Mr Obama, the son of a Kenyan goatherder and a white mother from Kansas, played down his racial heritage during his campaign. But he became unusually personal before the NAACP, with some in the audience shouting “Amen” as though they were in church.
“I was raised by a single mom. I didn’t come from a lot of wealth. I got into my share of trouble as a child. My life could have easily taken a turn for the worse,” he said.
“When I drive through Harlem or I drive through the South Side of Chicago and I see young men on the corners, I say, there but for the grace of God go I.” He credited his mother with saving him from that fate.
“That mother of mine, she gave me love. She pushed me. She cared about my education. She took no lip. She taught me right from wrong. Because of her I had a chance to make the most of my abilities,” he said.
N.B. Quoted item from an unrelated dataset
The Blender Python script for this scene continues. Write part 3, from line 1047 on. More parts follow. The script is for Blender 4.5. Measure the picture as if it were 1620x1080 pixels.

Mr Obama urged other parents to raise their children just as well.
“We can’t tell our kids to do well in school and then fail to support them when they get home. You can’t just contract out parenting. It means attending those parent-teacher conferences and reading to our children and helping them with their homework.”
“And, by the way, it means we need to be there for our neighbours’ sons and daughters. We need to go back to the time, back to the day when we parents saw somebody, saw some kid fooling around and it wasn’t your child, but they’ll whup you anyway,” he said to laughter and applause. “Or at least they’ll tell your parents — the parents will.”
He said that his recent trip to a fort in Ghana from which slaves were shipped to the New World had reminded him of “all the pain and all the hardship” of America’s legacy of slavery.
“But I was also reminded of something else. I was reminded that no matter how bitter the rod or how stony the road, we have persevered.”
Mr Obama’s address to the NAACP came two days after Michael Steele, the first black chairman of the Republican Party, addressed the same conference. “Think about it this way,” Mr Steele told the sceptical audience, “if a black man can become chairman of the Republican National Committee, then anything is possible.”